When al-Qaeda leader Ayman al-Zawahiri calls the fall of Islamic Iberia a “tragedy,” he is referring to the historical watershed that saw Iberia’s Christians pursue their former masters halfway around the globe – and usher in the age of Western global ascendancy. When Muslim preachers talk of Westerners as Crusaders, they are referring not just to the medieval pilgrim-knights who set out for Jerusalem by land, but to their successors who set out for Asia and beyond by sea. And when Islamists try to turn back the tide of the Arab Spring by denouncing globalization as a Western, Christian plot, they flourish the evidence of the first wave of globalization, led by the Portuguese.

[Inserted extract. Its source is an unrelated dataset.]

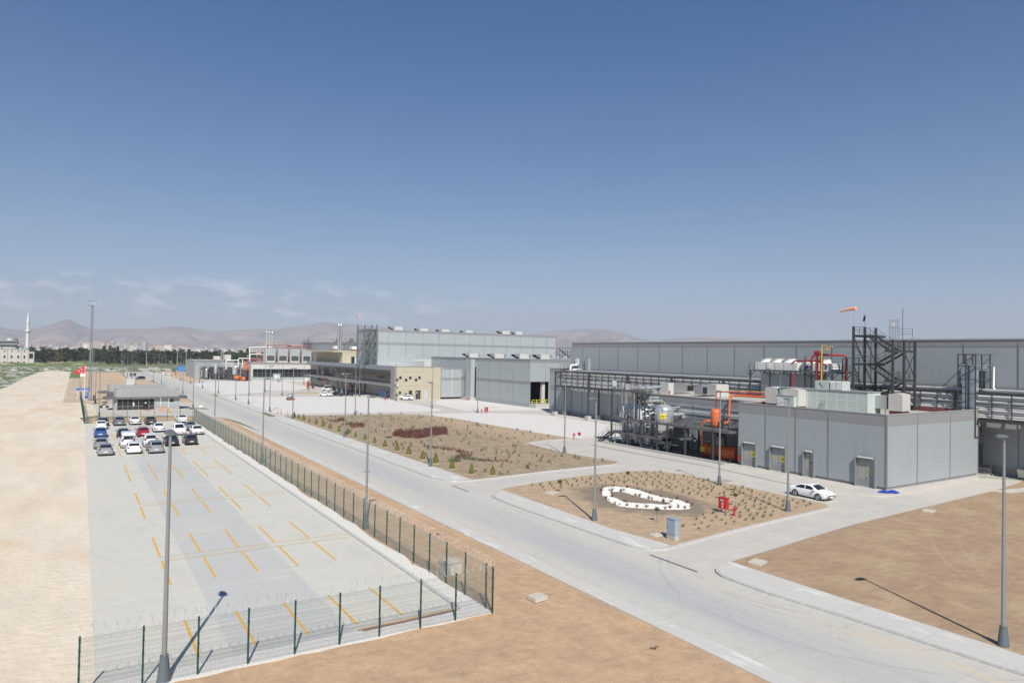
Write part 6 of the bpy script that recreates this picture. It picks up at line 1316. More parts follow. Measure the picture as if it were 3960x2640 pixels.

In 2010 al-Qaeda in Yemen spelt out its preferred method of hitting back at the West: to disrupt its commerce by blowing up planes and causing “a haemmorhage in the aviation industry, an industry that is so vital for trade and transportation between the U.S. and Europe.” Substitute ships for planes and the Indian Ocean for the Atlantic, and we are back five hundred years – exactly, of course, where the terrorists would like us to be. For in many ways, if not the exactly ways they expected, the Portuguese succeeded in their mission; though they were not often the ones to benefit, five centuries of Western global dominance flowed from the discoveries they launched.

No party in this long story has a monopoly on right; Islamic armies, of course, had waged war in the name of faith long before the explorers set sail. And the Western values we cherish today are very different from the beliefs we felt called to spread then. Yet the best way to make that case is to confront the difficult parts of our mutual history – parts, it often seems, that we would rather forget. Not long ago the Portuguese invited India to join them in celebrating the quincentenary of Vasco da Gama’s arrival on its shores; the response – somewhere between incredulity and outrage – was a reminder that others have longer memories.

Comments 1

  1. Don Allen

    Nigel,

    The fact that Portugal invited India to join them in celebrating the quincentenary of Da Gama’s arrival and in your words India responded with “incredulity and outrage” is more a manifestation, I believe, of a different memory of the event, than a longer one.